Estas dos nociones de inteligencia artificial se encontrarían en la película de Spielberg I.A. donde Winston creó a Teddy, el osito que habla y camina. Justo antes del lanzamiento de la película, una joven científica del MIT, Cynthia Breazeal, visitó a Winston y le dijo: “¿Te gustaría crear un Teddy con un cerebro?”. Entonces, le propuso colaborar en un proyecto: Stan Winston Studios pondría el dinero y haría el diseño y la construcción del robot; MIT pondría el cerebro. Los movimientos de esta criatura ya no serían controlados por operadores sino por un software interno que, entre otras cosas, le daría la habilidad de ver, hablar, escuchar, sentir y, finalmente, mantener contacto visual. Breazeal obtendría un robot con un rostro amigable, capaz de expresar emociones y romper lo que los científicos llaman “la barrera fría” con la sociedad. Winston conseguiría un títere sin hilos. Decidieron hacerlo y lo llamaron Leonardo. Como única meta de diseño acordaron evitar caer en el llamado “valle de lo siniestro”, un concepto desarrollado por Masahito Mori, un robotista japonés que testeó las respuestas de la gente a los robots y se dio cuenta de que la tendencia a simpatizar crecía a medida que la máquina se volvía más humana pero que, llegado un punto, cuando el robot se volvía demasiado humano, la simpatía se terminaba y tomaba su lugar la repulsión. Leonardo terminó pareciéndose a algo entre un Gremlin de Spielberg y un Ewok de George Lucas. Era un peluche con orejas peludas de perro Collie, ojos redondos de dibujo animado, dientitos de bebé, manos con cuatro dedos arrugados y una panzita inflada. Crear a Leonardo costó un millón de dólares.

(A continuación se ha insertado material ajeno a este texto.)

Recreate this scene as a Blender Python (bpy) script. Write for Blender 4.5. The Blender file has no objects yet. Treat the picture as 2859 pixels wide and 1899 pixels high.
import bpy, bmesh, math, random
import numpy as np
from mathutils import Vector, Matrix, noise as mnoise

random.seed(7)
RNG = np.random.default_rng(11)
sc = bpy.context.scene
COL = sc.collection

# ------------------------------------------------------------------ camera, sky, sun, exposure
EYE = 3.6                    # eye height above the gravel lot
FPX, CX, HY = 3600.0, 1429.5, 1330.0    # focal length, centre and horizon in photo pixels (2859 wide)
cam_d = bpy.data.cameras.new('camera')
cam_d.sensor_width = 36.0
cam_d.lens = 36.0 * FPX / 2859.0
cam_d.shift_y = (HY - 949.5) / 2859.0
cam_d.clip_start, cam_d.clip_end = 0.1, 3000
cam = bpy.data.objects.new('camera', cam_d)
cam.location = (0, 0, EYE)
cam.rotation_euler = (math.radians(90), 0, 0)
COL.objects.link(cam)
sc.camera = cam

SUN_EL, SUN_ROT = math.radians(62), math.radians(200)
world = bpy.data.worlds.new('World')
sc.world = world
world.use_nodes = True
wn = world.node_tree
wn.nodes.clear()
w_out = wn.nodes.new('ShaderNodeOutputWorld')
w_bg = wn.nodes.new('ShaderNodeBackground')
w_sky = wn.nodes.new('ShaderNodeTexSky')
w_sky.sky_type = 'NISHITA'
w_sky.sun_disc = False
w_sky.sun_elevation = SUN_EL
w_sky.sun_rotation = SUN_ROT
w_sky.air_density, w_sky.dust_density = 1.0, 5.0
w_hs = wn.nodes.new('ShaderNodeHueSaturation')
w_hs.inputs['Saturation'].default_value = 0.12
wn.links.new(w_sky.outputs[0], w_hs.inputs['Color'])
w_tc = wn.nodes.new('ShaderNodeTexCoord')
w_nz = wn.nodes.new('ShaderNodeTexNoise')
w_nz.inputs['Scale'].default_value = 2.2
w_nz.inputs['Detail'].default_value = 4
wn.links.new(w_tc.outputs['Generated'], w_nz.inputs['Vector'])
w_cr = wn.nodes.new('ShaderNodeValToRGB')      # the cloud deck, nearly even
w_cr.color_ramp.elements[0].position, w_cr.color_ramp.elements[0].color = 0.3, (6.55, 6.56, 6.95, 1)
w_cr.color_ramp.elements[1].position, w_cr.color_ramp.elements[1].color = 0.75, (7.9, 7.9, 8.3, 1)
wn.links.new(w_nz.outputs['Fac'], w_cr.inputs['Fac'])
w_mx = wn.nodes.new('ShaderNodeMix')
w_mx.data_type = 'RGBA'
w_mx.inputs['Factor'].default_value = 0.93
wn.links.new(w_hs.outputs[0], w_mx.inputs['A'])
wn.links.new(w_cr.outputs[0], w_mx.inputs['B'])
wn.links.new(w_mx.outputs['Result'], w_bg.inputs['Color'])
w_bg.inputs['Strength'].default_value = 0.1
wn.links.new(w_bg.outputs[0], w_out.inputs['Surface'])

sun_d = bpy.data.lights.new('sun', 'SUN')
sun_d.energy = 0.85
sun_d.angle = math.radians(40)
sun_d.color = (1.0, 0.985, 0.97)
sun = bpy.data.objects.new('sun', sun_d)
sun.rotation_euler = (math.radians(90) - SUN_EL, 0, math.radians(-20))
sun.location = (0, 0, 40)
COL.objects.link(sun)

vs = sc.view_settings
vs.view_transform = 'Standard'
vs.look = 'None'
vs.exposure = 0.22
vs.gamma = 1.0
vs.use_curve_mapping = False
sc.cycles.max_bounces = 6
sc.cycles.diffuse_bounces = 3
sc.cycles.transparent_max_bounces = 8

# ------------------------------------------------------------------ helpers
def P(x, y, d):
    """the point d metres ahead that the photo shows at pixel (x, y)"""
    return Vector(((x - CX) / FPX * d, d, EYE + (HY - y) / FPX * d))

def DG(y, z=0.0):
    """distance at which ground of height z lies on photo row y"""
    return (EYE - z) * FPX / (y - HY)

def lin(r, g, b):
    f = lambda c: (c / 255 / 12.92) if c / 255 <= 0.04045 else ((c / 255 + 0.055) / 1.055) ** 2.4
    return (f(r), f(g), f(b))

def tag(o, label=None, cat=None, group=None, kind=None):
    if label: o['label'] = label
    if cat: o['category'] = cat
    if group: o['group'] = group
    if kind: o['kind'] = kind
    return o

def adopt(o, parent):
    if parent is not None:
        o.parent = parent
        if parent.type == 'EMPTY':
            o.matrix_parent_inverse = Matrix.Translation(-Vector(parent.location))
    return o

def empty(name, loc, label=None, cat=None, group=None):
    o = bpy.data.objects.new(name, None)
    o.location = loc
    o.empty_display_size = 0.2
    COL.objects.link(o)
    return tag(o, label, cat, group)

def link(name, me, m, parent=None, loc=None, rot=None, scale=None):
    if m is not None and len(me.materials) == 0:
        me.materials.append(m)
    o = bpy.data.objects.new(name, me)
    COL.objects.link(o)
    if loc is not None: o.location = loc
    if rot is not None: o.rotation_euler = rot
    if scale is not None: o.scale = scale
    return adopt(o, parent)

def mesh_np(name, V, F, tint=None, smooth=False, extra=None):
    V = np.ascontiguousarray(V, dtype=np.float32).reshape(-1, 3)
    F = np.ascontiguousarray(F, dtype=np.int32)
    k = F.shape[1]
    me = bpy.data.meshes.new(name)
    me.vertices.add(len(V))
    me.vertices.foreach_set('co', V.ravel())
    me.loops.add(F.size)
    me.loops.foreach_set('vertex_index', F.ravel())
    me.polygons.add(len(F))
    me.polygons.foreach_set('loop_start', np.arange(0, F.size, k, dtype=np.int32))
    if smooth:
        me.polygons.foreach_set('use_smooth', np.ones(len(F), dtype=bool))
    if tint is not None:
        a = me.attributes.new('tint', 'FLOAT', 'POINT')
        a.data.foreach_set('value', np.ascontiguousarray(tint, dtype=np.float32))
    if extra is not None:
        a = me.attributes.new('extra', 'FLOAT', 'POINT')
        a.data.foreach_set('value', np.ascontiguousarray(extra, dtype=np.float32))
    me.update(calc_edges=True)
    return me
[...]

Hasta enero de este año, se sabía que Leo seguía en su etapa de educación: aún no caminaba pero había hecho progresos. Podía asentir, negar, mover su cabeza de un lado a otro cuando estaba confundido y batir las pestañas seductoramente. Su aplicación más obvia, para Breazeal, era volverlo un “robot social” que pudiera cuidar incondicionalmente de ancianos y enfermos; Winston, en cambio, soñaba convertirlo en una estrella de cine de la que, por primera vez en la historia, los Stan Winston Studios serían dueños y representantes exclusivos. Además, sería el primer animatronic que no te sacaría los ojos de encima. Pero no hubo tiempo. Como muchos padres que se van antes de que sus hijos alcancen el éxito, a los 62 años, Winston murió sin llegar a ver a Leonardo caminar por la alfombra roja y guiñarle un ojo a las cámaras.
Hay quienes dicen que justo antes de morir, y citando a otra de sus criaturas, Stan Winston, suspiró, “Hasta la vista, baby”.